<<<<

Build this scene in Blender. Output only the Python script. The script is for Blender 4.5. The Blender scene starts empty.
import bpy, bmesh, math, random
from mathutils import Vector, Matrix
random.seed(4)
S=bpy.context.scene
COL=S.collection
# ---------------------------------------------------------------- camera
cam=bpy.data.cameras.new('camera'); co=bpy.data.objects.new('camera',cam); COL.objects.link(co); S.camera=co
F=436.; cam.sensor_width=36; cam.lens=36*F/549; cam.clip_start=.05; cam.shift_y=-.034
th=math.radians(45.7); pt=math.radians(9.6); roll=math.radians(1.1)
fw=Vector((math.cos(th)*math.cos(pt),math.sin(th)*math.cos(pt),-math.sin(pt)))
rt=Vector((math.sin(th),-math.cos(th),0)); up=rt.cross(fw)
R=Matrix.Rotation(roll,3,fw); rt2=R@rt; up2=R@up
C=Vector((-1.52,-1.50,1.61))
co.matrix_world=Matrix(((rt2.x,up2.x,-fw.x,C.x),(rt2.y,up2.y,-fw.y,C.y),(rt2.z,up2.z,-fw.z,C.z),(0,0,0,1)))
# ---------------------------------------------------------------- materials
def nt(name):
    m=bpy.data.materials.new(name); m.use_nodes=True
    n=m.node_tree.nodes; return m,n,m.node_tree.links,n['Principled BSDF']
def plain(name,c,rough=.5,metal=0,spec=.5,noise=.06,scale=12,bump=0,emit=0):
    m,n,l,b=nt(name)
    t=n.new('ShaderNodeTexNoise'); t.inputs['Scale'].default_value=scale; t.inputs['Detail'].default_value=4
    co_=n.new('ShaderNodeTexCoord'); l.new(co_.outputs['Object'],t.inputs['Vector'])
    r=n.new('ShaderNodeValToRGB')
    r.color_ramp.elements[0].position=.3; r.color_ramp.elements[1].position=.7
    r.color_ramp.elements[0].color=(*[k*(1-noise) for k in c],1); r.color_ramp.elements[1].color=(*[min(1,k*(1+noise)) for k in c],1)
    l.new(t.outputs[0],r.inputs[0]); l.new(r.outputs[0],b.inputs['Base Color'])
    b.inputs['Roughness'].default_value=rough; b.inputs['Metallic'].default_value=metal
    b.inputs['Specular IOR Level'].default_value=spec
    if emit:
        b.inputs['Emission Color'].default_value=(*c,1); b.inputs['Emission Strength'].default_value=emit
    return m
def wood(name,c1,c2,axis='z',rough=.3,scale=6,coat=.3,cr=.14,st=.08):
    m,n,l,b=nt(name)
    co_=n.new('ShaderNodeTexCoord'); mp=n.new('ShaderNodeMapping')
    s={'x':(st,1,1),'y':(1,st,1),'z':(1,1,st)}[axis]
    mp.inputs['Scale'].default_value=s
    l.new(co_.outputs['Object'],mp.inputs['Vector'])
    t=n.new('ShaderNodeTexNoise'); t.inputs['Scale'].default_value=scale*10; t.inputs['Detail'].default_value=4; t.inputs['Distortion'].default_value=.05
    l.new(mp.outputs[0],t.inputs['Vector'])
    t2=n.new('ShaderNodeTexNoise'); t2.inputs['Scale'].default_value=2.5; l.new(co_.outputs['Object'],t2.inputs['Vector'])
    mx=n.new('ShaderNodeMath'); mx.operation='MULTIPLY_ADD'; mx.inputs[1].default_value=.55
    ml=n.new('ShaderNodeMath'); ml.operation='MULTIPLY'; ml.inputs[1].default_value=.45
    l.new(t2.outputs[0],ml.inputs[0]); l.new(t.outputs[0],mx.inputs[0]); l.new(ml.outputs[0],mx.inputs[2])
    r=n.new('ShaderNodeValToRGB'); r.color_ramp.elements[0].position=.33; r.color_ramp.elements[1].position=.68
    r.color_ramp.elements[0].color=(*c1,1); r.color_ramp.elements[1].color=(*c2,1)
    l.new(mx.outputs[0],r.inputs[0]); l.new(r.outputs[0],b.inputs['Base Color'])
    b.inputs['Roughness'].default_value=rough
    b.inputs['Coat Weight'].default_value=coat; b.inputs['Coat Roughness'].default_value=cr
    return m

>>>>

Exercise aim: Transcribe every line of the data, exactly as it stands.

Solution to this task:
Build this scene in Blender. Output only the Python script. The script is for Blender 4.5. The Blender scene starts empty.
import bpy, bmesh, math, random
from mathutils import Vector, Matrix
random.seed(4)
S=bpy.context.scene
COL=S.collection
# ---------------------------------------------------------------- camera
cam=bpy.data.cameras.new('camera'); co=bpy.data.objects.new('camera',cam); COL.objects.link(co); S.camera=co
F=436.; cam.sensor_width=36; cam.lens=36*F/549; cam.clip_start=.05; cam.shift_y=-.034
th=math.radians(45.7); pt=math.radians(9.6); roll=math.radians(1.1)
fw=Vector((math.cos(th)*math.cos(pt),math.sin(th)*math.cos(pt),-math.sin(pt)))
rt=Vector((math.sin(th),-math.cos(th),0)); up=rt.cross(fw)
R=Matrix.Rotation(roll,3,fw); rt2=R@rt; up2=R@up
C=Vector((-1.52,-1.50,1.61))
co.matrix_world=Matrix(((rt2.x,up2.x,-fw.x,C.x),(rt2.y,up2.y,-fw.y,C.y),(rt2.z,up2.z,-fw.z,C.z),(0,0,0,1)))
# ---------------------------------------------------------------- materials
def nt(name):
    m=bpy.data.materials.new(name); m.use_nodes=True
    n=m.node_tree.nodes; return m,n,m.node_tree.links,n['Principled BSDF']
def plain(name,c,rough=.5,metal=0,spec=.5,noise=.06,scale=12,bump=0,emit=0):
    m,n,l,b=nt(name)
    t=n.new('ShaderNodeTexNoise'); t.inputs['Scale'].default_value=scale; t.inputs['Detail'].default_value=4
    co_=n.new('ShaderNodeTexCoord'); l.new(co_.outputs['Object'],t.inputs['Vector'])
    r=n.new('ShaderNodeValToRGB')
    r.color_ramp.elements[0].position=.3; r.color_ramp.elements[1].position=.7
    r.color_ramp.elements[0].color=(*[k*(1-noise) for k in c],1); r.color_ramp.elements[1].color=(*[min(1,k*(1+noise)) for k in c],1)
    l.new(t.outputs[0],r.inputs[0]); l.new(r.outputs[0],b.inputs['Base Color'])
    b.inputs['Roughness'].default_value=rough; b.inputs['Metallic'].default_value=metal
    b.inputs['Specular IOR Level'].default_value=spec
    if emit:
        b.inputs['Emission Color'].default_value=(*c,1); b.inputs['Emission Strength'].default_value=emit
    return m
def wood(name,c1,c2,axis='z',rough=.3,scale=6,coat=.3,cr=.14,st=.08):
    m,n,l,b=nt(name)
    co_=n.new('ShaderNodeTexCoord'); mp=n.new('ShaderNodeMapping')
    s={'x':(st,1,1),'y':(1,st,1),'z':(1,1,st)}[axis]
    mp.inputs['Scale'].default_value=s
    l.new(co_.outputs['Object'],mp.inputs['Vector'])
    t=n.new('ShaderNodeTexNoise'); t.inputs['Scale'].default_value=scale*10; t.inputs['Detail'].default_value=4; t.inputs['Distortion'].default_value=.05
    l.new(mp.outputs[0],t.inputs['Vector'])
    t2=n.new('ShaderNodeTexNoise'); t2.inputs['Scale'].default_value=2.5; l.new(co_.outputs['Object'],t2.inputs['Vector'])
    mx=n.new('ShaderNodeMath'); mx.operation='MULTIPLY_ADD'; mx.inputs[1].default_value=.55
    ml=n.new('ShaderNodeMath'); ml.operation='MULTIPLY'; ml.inputs[1].default_value=.45
    l.new(t2.outputs[0],ml.inputs[0]); l.new(t.outputs[0],mx.inputs[0]); l.new(ml.outputs[0],mx.inputs[2])
    r=n.new('ShaderNodeValToRGB'); r.color_ramp.elements[0].position=.33; r.color_ramp.elements[1].position=.68
    r.color_ramp.elements[0].color=(*c1,1); r.color_ramp.elements[1].color=(*c2,1)
    l.new(mx.outputs[0],r.inputs[0]); l.new(r.outputs[0],b.inputs['Base Color'])
    b.inputs['Roughness'].default_value=rough
    b.inputs['Coat Weight'].default_value=coat; b.inputs['Coat Roughness'].default_value=cr
    return m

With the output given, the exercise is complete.